#### THE PROBLEM:
Your task is to print exactly the lines from the line that contains "Reconstruct this image" through the line that contains "random.seed(7)", with pictures left out.

#### Scene script records:
####################
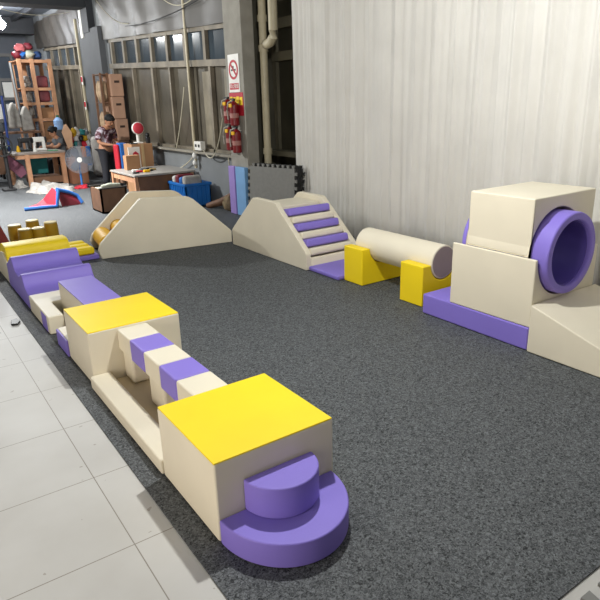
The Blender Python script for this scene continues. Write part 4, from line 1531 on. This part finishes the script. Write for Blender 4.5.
obj('body', put(body, PM), SKIN, t, ang=180)
b_ = NB()
q = NB()
ball(q, (-0.018, 0, 0.05), 0.106, 3, 1.0, 0.84, 1.0, 0.02)
ball(q, (0.03, 0, 0.085), 0.07, 3, 1.0, 1.0, 0.6, 0.02)
merge(b_, q, hm)
obj('hair', put(b_, PM), HAIR, t, ang=180)
b_ = NB()
q = NB()
for sg in (-1, 1):
    ball(q, (0.088, 0.034 * sg, 0.012), 0.012, 2, 0.7, 1.2, 0.7)
merge(b_, q, hm)
obj('eyes', put(b_, PM), BLACK, t)
V_, E_, R_ = [(0, 0, 0.90)], [], [0.15]
sp = chain(V_, E_, R_, 0, [((0.01, 0, 1.08), 0.142), ((0.03, 0, 1.25), 0.155), ((0.06, 0, 1.355), 0.115)])
chain(V_, E_, R_, sp, [((0.085, 0, 1.40), 0.068)])
for sg in (-1, 1):
    chain(V_, E_, R_, sp, [((0.05, 0.165 * sg, 1.33), 0.08), ((0.03, 0.225 * sg, 1.20), 0.072), ((0.04, 0.235 * sg, 1.10), 0.068)])
obj('shirt', put(skin_mesh('shirt', V_, E_, R_, None, 0, 2), PM), SHIRT, t, ang=180)
V_, E_, R_ = [(0, 0, 0.93)], [], [0.14]
for sg in (-1, 1):
    chain(V_, E_, R_, 0, [((0.0, 0.10 * sg, 0.82), 0.112), ((0.02, 0.105 * sg, 0.48), 0.082), ((-0.005, 0.11 * sg, 0.09), 0.07)])
obj('trousers', put(skin_mesh('trousers', V_, E_, R_, None, 0, 2), PM), DARKC, t, ang=180)
b_ = NB()
for sg in (-1, 1):
    rbox(b_, -0.07, 0.20, 0.115 * sg - 0.05, 0.115 * sg + 0.05, 0.002, 0.09, 0.035)
obj('shoes', put(b_, PM), BLACK, t)

# --- seated woman behind the sewing table, facing left in the picture
loc = Vector((3.97, 16.62, 0))
PM = Matrix.Translation(loc) @ Matrix.Rotation(math.radians(188), 4, 'Z')
t = thing('person', 'person in grey T-shirt with black hair seated at the sewing table', 'person', tuple(loc))
V_, E_, R_ = [(0, 0, 0.55)], [], [0.13]
sp = chain(V_, E_, R_, 0, [((0.02, 0, 0.72), 0.115), ((0.06, 0, 0.90), 0.125), ((0.10, 0, 1.02), 0.09)])
chain(V_, E_, R_, sp, [((0.13, 0, 1.09), 0.045), ((0.15, 0, 1.13), 0.045)])
for sg in (-1, 1):
    chain(V_, E_, R_, sp, [((0.10, 0.15 * sg, 0.99), 0.055), ((0.14, 0.21 * sg, 0.88), 0.044), ((0.22, 0.21 * sg, 0.84), 0.038), ((0.36, 0.16 * sg, 0.845), 0.030), ((0.45, 0.12 * sg, 0.85), 0.022)])
    chain(V_, E_, R_, 0, [((0.12, 0.10 * sg, 0.52), 0.09), ((0.42, 0.11 * sg, 0.50), 0.06), ((0.43, 0.11 * sg, 0.12), 0.042), ((0.47, 0.11 * sg, 0.05), 0.038), ((0.56, 0.115 * sg, 0.04), 0.032)])
body = skin_mesh('body', V_, E_, R_, SKIN, 0, 2)
hm = head(body, (0.18, 0, 1.20), math.radians(30))
for sg in (-1, 1):
    hand(body, (0.44, 0.12 * sg, 0.85), (1, -0.3 * sg, -0.1), (0, 1 * sg, 0.1), (0.2, 0, -1))
obj('body', put(body, PM), SKIN, t, ang=180)
b_ = NB()
q = NB()
ball(q, (-0.018, 0, 0.045), 0.108, 3, 1.0, 0.86, 1.05, 0.02)
ball(q, (0.03, 0, 0.085), 0.07, 3, 1.0, 1.0, 0.6, 0.02)
ball(q, (-0.11, 0, 0.03), 0.05, 3)
merge(b_, q, hm)
obj('hair', put(b_, PM), HAIR, t, ang=180)
b_ = NB()
q = NB()
for sg in (-1, 1):
    ball(q, (0.088, 0.034 * sg, 0.012), 0.012, 2, 0.7, 1.2, 0.7)
merge(b_, q, hm)
obj('eyes', put(b_, PM), BLACK, t)
V_, E_, R_ = [(0, 0, 0.54)], [], [0.15]
sp = chain(V_, E_, R_, 0, [((0.02, 0, 0.72), 0.135), ((0.06, 0, 0.90), 0.145), ((0.10, 0, 1.015), 0.105)])
chain(V_, E_, R_, sp, [((0.12, 0, 1.06), 0.06)])
for sg in (-1, 1):
    chain(V_, E_, R_, sp, [((0.10, 0.155 * sg, 0.985), 0.072), ((0.135, 0.215 * sg, 0.90), 0.062)])
obj('shirt', put(skin_mesh('shirt', V_, E_, R_, None, 0, 2), PM), GREYT, t, ang=180)
V_, E_, R_ = [(0, 0, 0.55)], [], [0.145]
for sg in (-1, 1):
    chain(V_, E_, R_, 0, [((0.12, 0.10 * sg, 0.525), 0.105), ((0.42, 0.11 * sg, 0.50), 0.08), ((0.43, 0.11 * sg, 0.10), 0.06)])
obj('trousers', put(skin_mesh('trousers', V_, E_, R_, None, 0, 2), PM), DARKC, t, ang=180)
t = thing('work_stool', 'low stool under the seated woman in grey', 'stool', (3.97, 16.62, 0))
obj('seat', B(3.79, 4.15, 16.44, 16.80, 0.35, 0.385, 0.006), WOODD, t)
for sx in (3.82, 4.12):
    for sy in (16.47, 16.77):
        obj('leg', B(sx - 0.02, sx + 0.02, sy - 0.02, sy + 0.02, 0.003, 0.35), WOODD, t)
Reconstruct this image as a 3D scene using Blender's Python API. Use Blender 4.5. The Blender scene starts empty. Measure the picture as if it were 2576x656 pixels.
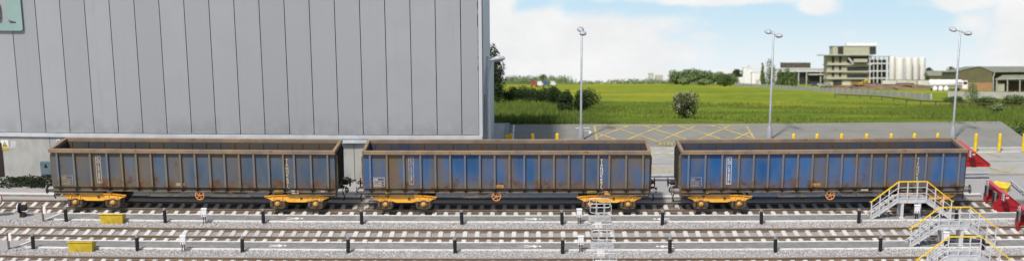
import bpy, bmesh, math, random
import numpy as np
from mathutils import Matrix, Vector
R = math.radians
sc = bpy.context.scene
COL = sc.collection
random.seed(7)

# ------------------------------------------------------------------ camera
F, PXC, PYC, HCAM, PITCH = 3500.0, 1350.0, 327.0, 22.8, R(14)
SP, CP = math.sin(PITCH), math.cos(PITCH)
cam_d = bpy.data.cameras.new('camera')
cam = bpy.data.objects.new('camera', cam_d); COL.objects.link(cam)
cam.location = (0, 0, HCAM); cam.rotation_euler = (R(90) - PITCH, 0, 0)
cam_d.sensor_fit = 'HORIZONTAL'; cam_d.sensor_width = 36
cam_d.lens = F / 2576 * 36; cam_d.shift_x = -(PXC - 1288) / 2576
cam_d.dof.use_dof = True; cam_d.dof.focus_distance = 76; cam_d.dof.aperture_fstop = .42
cam_d.clip_start = 1; cam_d.clip_end = 6000
sc.camera = cam

def W(px, py, z=0.0):
    """the point of the level yard at height z that a photo position (2576 x 656) falls on"""
    v = (PYC - py) / F
    t = (HCAM - z) / (SP - v * CP)
    return Vector(((px - PXC) / F * t, t * (CP + v * SP), z))
def bend(x):                                   # the whole yard lies on a very wide curve
    return 0.6 * ((x + 1.35) / 28) ** 2
def bslope(x):
    return 1.2 * (x + 1.35) / 784

# the valley behind the yard falls away at 11.57 degrees: frame of the sloping land
A = R(11.57); CA, SA = math.cos(A), math.sin(A)
E1, E2 = Vector((0, CA, -SA)), Vector((0, SA, CA))
HB = HCAM * CA - 92.6 * SA
ORG = Vector((0, 0, HCAM)) - HB * E2
BG = Matrix(((1, 0, 0, ORG.x), (0, E1.y, E2.y, ORG.y), (0, E1.z, E2.z, ORG.z), (0, 0, 0, 1)))
def D(py): return HB * F / (py - 178.5)         # distance of a point of the sloping land
def BX(px, d): return (px - PXC) / F * d

# ------------------------------------------------------------------ materials
def nt(m):
    m.use_nodes = True
    t = m.node_tree; t.nodes.clear()
    out = t.nodes.new('ShaderNodeOutputMaterial'); b = t.nodes.new('ShaderNodeBsdfPrincipled')
    t.links.new(b.outputs[0], out.inputs[0])
    return t, b
class G:
    """small node-building helper"""
    def __init__(s, t):
        s.t = t; s.tc = t.nodes.new('ShaderNodeTexCoord').outputs['Object']
    def n(s, typ, **kw):
        x = s.t.nodes.new(typ)
        for k, v in kw.items(): setattr(x, k, v)
        return x
    def put(s, sock, v):
        if hasattr(v, 'is_output'): s.t.links.new(v, sock)
        else: sock.default_value = v
    def map(s, scale=(1, 1, 1), loc=(0, 0, 0), vec=None):
        m = s.n('ShaderNodeMapping'); s.put(m.inputs[0], vec or s.tc)
        m.inputs['Location'].default_value = loc; m.inputs['Scale'].default_value = scale
        return m.outputs[0]
    def noise(s, scale, detail=4, rough=.55, vec=None, dist=0):
        x = s.n('ShaderNodeTexNoise'); s.put(x.inputs['Vector'], vec or s.tc)
        x.inputs['Scale'].default_value = scale; x.inputs['Detail'].default_value = detail
        x.inputs['Roughness'].default_value = rough; x.inputs['Distortion'].default_value = dist
        return x.outputs[0]
    def voro(s, scale, vec=None, out='Color'):
        x = s.n('ShaderNodeTexVoronoi'); s.put(x.inputs['Vector'], vec or s.tc); x.inputs['Scale'].default_value = scale
        return x.outputs[out]
    def ramp(s, fac, a, b, lo=0.0, hi=1.0):
        x = s.n('ShaderNodeMapRange', interpolation_type='SMOOTHSTEP'); s.put(x.inputs[0], fac)
        for i, v in enumerate((a, b, lo, hi)): x.inputs[i + 1].default_value = v
        return x.outputs[0]
    def mth(s, op, a, b=0.0, c=0.0):
        x = s.n('ShaderNodeMath', operation=op)
        s.put(x.inputs[0], a); s.put(x.inputs[1], b); s.put(x.inputs[2], c)
        return x.outputs[0]
    def mix(s, fac, a, b):
        x = s.n('ShaderNodeMix', data_type='RGBA'); s.put(x.inputs['Factor'], fac)
        for k, v in (('A', a), ('B', b)):
            sock = [i for i in x.inputs if i.name == k and i.type == 'RGBA'][0]
            s.put(sock, v if hasattr(v, 'is_output') else (*v[:3], 1))
        return [o for o in x.outputs if o.type == 'RGBA'][0]
    def sep(s, vec=None):
        x = s.n('ShaderNodeSeparateXYZ'); s.put(x.inputs[0], vec or s.tc); return x.outputs
    def bump(s, b, h, strength=.4, dist=.02):
        x = s.n('ShaderNodeBump'); x.inputs['Strength'].default_value = strength; x.inputs['Distance'].default_value = dist
        s.put(x.inputs['Height'], h); s.t.links.new(x.outputs[0], b.inputs['Normal'])
MATS = {}
def mat(name, c, c2=None, rough=.7, metal=0, scale=2.0, detail=5, lo=.35, hi=.65, stretch=(1, 1, 1), bump=0, bscale=30, bdist=.01, spec=.35, c3=None, s3=12, t3=(.6, .7)):
    if name in MATS: return MATS[name]
    m = bpy.data.materials.new(name); t, b = nt(m); g = G(t)
    c2 = c2 or tuple(x * .78 for x in c)
    f = g.ramp(g.noise(scale, detail, .6, g.map(stretch)), lo, hi)
    col = g.mix(f, c, c2)
    if c3: col = g.mix(g.ramp(g.noise(s3, 6, .65, g.map((1, 1, 1), (3, 7, 1))), t3[0], t3[1]), col, c3)
    t.links.new(col, b.inputs['Base Color'])
    b.inputs['Roughness'].default_value = rough; b.inputs['Metallic'].default_value = metal
    b.inputs['Specular IOR Level'].default_value = spec
    if bump: g.bump(b, g.noise(bscale, 4), bump, bdist)
    MATS[name] = m
    return m

def shade_stain(g, col):
    x, y, z = g.sep()[:3]
    q = g.mth('MULTIPLY_ADD', x, 1 / 28, 1.35 / 28); d = g.mth('ABSOLUTE', g.mth('SUBTRACT', g.mth('MULTIPLY_ADD', g.mth('MULTIPLY', q, q), -.6, y), 73.55))
    f = g.mth('MULTIPLY', g.ramp(d, 1.5, .75, 0, .8), g.ramp(g.noise(.6, 5, .6), .25, .6, .55, 1))
    col = g.mix(f, col, (.065, .056, .046))                                   # shade under the wagons painted into the ballast colour, with some oily grime
    for yc in (68.72, 64.1):
        d = g.mth('ABSOLUTE', g.mth('SUBTRACT', g.mth('MULTIPLY_ADD', g.mth('MULTIPLY', q, q), -.6, y), yc))
        col = g.mix(g.mth('MULTIPLY', g.ramp(d, 1.1, .5, 0, .25), g.ramp(g.noise(.8, 5, .6), .3, .65)), col, (.20, .175, .15))
    return col
def ballast_mat(name, c, c2, rough, **kw):
    m = bpy.data.materials.new(name); t, b = nt(m); g = G(t)
    col = g.mix(g.ramp(g.noise(14, 6, .6), .3, .7), c, c2)
    col = g.mix(g.ramp(g.noise(.5, 5, .6), .4, .7, 0, .5), col, tuple(v * .8 for v in c))
    t.links.new(shade_stain(g, col), b.inputs['Base Color']); b.inputs['Roughness'].default_value = rough; b.inputs['Specular IOR Level'].default_value = .2
    g.bump(b, g.noise(22, 4), .9, .05)
    return m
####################
#### CORRECT RESULT:
Reconstruct this image as a 3D scene using Blender's Python API. Use Blender 4.5. The Blender scene starts empty. Measure the picture as if it were 2576x656 pixels.
import bpy, bmesh, math, random
import numpy as np
from mathutils import Matrix, Vector
R = math.radians
sc = bpy.context.scene
COL = sc.collection
random.seed(7)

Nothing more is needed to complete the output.